»»
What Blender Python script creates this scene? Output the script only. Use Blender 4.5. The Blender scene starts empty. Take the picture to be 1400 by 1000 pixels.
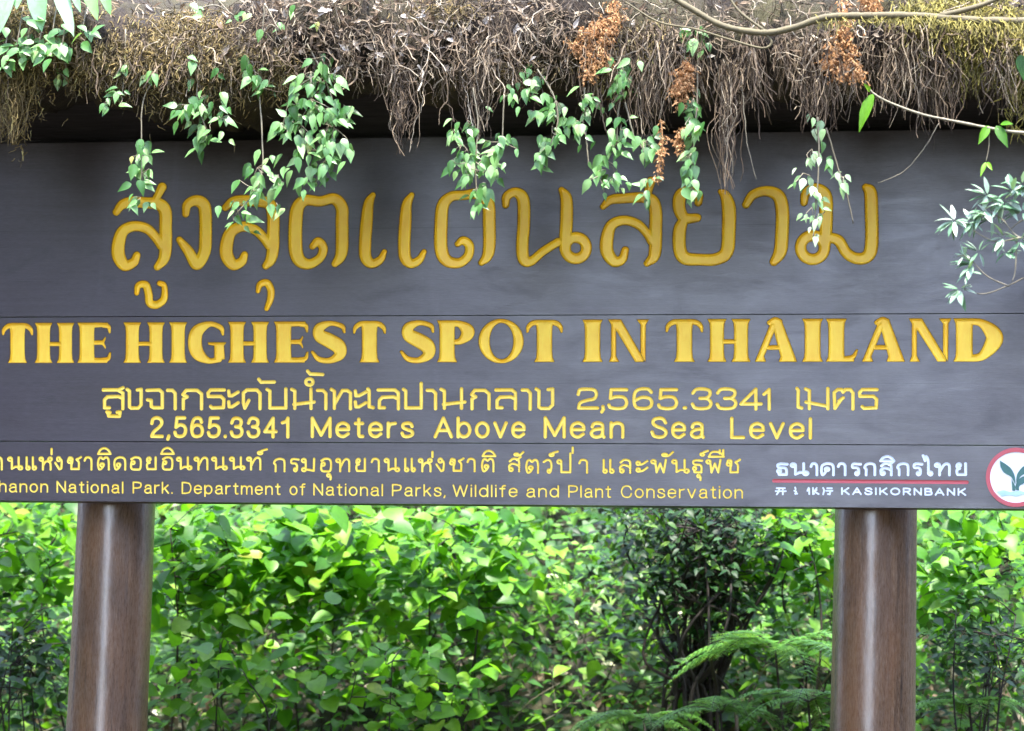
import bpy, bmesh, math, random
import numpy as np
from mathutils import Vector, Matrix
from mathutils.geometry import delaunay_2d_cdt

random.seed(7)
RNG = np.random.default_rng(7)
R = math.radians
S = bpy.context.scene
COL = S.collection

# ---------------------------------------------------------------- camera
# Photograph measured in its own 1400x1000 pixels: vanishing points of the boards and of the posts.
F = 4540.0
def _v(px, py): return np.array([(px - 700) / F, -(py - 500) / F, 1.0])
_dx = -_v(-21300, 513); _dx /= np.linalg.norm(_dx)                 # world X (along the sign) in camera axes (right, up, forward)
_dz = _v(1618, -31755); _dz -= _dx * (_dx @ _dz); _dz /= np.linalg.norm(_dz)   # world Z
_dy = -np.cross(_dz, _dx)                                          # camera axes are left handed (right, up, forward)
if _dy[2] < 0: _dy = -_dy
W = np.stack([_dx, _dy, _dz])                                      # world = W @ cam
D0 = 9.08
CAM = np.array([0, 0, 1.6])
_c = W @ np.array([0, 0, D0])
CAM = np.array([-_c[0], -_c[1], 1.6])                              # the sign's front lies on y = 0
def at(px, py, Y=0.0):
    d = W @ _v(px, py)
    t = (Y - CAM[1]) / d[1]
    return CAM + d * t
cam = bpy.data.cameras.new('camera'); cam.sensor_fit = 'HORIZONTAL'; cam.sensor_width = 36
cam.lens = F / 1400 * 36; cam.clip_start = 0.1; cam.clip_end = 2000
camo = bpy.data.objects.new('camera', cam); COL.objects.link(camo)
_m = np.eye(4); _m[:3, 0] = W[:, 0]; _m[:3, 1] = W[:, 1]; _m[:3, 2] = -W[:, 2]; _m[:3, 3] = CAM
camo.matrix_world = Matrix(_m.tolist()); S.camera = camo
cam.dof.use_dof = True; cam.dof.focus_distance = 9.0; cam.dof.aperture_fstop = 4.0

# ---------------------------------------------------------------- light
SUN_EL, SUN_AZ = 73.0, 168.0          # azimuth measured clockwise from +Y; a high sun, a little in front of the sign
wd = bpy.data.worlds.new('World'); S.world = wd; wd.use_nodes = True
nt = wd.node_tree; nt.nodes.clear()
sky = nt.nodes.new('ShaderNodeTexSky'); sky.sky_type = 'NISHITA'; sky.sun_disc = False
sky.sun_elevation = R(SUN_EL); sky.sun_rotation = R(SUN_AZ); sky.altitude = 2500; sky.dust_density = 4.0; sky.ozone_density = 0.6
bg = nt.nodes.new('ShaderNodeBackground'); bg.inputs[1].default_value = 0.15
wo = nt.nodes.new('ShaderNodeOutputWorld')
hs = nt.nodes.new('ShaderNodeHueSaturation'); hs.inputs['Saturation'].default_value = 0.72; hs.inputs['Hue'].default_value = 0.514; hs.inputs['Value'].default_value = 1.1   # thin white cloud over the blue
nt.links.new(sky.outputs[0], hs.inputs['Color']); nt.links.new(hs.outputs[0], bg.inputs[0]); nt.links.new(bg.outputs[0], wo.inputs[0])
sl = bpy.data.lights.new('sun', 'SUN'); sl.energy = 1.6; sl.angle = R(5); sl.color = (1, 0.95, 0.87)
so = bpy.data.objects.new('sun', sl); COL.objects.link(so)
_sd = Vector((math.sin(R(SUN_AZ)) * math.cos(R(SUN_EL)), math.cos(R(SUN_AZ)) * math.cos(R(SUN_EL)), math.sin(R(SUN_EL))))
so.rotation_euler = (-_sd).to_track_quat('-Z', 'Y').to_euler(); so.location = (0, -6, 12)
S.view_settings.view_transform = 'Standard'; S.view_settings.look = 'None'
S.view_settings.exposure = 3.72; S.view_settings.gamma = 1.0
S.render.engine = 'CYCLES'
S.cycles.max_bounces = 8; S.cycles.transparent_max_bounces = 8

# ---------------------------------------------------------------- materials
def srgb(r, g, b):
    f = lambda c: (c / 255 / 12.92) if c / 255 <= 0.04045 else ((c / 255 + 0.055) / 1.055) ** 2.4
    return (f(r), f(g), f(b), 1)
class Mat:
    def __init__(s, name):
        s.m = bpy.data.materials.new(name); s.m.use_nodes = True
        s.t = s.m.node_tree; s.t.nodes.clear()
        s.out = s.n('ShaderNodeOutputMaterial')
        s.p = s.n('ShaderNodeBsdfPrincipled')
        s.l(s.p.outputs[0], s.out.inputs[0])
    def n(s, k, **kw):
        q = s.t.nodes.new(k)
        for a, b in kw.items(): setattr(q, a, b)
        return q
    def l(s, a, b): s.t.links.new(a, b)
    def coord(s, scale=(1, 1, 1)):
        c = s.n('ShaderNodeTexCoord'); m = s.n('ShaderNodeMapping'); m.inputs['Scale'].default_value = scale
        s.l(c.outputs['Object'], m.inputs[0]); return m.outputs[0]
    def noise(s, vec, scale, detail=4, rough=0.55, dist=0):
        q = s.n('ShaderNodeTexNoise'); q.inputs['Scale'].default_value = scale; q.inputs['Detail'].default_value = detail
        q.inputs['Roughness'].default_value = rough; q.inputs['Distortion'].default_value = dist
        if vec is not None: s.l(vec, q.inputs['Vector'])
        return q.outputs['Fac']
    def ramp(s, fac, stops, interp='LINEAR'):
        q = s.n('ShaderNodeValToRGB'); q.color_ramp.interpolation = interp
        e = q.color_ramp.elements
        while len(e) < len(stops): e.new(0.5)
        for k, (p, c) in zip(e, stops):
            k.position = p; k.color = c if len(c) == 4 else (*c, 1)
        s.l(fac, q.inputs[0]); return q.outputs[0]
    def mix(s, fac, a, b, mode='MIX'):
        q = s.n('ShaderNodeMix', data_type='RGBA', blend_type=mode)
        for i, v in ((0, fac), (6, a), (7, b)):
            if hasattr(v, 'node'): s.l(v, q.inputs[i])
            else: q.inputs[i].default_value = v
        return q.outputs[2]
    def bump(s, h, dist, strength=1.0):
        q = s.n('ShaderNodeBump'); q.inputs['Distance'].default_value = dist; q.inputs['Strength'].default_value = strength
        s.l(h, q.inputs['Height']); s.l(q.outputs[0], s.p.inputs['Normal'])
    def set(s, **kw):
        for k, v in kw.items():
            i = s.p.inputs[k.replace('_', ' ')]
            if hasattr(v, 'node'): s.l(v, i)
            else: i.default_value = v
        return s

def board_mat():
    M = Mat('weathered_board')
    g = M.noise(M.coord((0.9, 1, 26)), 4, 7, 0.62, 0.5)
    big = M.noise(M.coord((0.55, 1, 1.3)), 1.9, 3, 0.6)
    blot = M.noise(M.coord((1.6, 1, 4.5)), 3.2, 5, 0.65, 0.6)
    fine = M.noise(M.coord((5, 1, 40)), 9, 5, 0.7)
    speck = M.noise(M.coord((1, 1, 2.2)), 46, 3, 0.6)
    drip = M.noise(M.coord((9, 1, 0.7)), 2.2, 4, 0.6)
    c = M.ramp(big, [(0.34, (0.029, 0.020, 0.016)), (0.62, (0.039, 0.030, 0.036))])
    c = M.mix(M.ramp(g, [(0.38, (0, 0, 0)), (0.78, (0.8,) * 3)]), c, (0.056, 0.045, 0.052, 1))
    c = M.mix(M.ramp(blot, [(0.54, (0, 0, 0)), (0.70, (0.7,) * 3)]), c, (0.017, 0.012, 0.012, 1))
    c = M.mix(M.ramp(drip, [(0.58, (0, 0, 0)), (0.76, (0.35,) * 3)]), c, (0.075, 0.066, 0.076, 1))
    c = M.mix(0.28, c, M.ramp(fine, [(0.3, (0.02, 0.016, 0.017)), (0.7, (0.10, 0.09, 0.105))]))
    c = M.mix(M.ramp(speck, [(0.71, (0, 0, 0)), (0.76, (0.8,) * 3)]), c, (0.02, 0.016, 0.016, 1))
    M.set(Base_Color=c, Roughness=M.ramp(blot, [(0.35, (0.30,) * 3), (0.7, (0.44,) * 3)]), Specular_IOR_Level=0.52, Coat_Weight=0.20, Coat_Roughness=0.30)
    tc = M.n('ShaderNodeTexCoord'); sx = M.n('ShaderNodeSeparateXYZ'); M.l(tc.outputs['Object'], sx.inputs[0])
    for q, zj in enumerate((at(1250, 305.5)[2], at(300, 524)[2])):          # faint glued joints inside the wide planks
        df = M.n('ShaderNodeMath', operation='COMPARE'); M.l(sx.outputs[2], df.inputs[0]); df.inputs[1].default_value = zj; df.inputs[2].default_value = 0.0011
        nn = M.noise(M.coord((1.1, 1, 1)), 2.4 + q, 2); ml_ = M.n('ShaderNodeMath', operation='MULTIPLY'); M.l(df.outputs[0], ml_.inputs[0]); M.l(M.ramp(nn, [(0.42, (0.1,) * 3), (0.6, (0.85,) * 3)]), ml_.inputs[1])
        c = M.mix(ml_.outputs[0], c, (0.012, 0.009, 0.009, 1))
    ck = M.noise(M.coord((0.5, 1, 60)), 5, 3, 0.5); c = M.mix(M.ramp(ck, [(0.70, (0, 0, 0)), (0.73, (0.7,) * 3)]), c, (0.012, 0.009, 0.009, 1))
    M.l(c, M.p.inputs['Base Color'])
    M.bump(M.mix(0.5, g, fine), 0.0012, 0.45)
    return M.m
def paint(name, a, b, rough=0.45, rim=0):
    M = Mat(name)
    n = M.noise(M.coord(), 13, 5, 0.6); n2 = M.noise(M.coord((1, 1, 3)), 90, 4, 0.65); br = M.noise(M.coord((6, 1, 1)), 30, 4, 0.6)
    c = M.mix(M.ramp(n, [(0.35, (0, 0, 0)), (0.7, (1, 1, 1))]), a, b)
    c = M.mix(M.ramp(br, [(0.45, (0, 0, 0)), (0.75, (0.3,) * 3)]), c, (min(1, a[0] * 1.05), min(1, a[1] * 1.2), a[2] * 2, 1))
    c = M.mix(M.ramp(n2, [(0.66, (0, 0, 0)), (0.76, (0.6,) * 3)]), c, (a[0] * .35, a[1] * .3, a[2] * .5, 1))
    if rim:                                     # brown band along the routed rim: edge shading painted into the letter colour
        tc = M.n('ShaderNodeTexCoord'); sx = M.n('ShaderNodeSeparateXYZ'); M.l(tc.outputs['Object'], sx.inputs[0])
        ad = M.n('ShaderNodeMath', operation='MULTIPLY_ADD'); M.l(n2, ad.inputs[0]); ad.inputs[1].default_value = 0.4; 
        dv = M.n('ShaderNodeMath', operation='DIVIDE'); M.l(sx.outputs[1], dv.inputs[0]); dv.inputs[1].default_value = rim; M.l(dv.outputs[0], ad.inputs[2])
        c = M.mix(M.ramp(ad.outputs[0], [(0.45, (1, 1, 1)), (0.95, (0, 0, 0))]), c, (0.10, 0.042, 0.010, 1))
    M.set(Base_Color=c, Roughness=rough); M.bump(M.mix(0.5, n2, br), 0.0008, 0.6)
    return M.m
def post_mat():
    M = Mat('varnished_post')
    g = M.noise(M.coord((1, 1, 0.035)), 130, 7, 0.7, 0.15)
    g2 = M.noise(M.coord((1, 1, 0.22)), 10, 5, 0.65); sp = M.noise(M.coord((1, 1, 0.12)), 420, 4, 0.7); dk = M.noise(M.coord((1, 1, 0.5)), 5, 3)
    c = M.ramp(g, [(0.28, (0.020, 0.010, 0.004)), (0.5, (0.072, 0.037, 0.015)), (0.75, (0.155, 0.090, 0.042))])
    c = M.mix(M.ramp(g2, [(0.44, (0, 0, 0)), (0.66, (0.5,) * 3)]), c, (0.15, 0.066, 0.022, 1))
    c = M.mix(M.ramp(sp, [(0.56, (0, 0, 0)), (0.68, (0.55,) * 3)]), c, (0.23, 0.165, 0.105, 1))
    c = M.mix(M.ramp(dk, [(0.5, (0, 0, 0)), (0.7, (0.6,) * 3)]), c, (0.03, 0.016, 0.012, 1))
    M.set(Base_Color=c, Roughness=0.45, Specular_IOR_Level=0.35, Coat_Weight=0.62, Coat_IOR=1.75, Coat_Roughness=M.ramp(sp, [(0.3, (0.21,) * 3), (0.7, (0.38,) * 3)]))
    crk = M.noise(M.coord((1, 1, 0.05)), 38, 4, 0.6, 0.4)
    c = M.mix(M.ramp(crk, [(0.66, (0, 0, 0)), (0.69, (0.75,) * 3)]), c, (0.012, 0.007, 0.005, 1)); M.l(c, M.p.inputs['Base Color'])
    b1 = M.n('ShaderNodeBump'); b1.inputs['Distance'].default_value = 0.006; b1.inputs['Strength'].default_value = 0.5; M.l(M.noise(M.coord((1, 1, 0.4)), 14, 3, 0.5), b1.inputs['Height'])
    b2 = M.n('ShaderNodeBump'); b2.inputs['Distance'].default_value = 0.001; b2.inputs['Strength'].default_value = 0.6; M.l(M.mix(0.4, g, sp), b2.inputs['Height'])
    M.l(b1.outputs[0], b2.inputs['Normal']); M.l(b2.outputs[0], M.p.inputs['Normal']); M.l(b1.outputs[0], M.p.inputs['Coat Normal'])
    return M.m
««
» EXERCISE BRIEF:
Give again exactly the lines running from the beginning of the material above through the line that contains "from mathutils.geometry import", and leave out every picture.

» RESPONSE TO THE TASK:
What Blender Python script creates this scene? Output the script only. Use Blender 4.5. The Blender scene starts empty. Take the picture to be 1400 by 1000 pixels.
import bpy, bmesh, math, random
import numpy as np
from mathutils import Vector, Matrix
from mathutils.geometry import delaunay_2d_cdt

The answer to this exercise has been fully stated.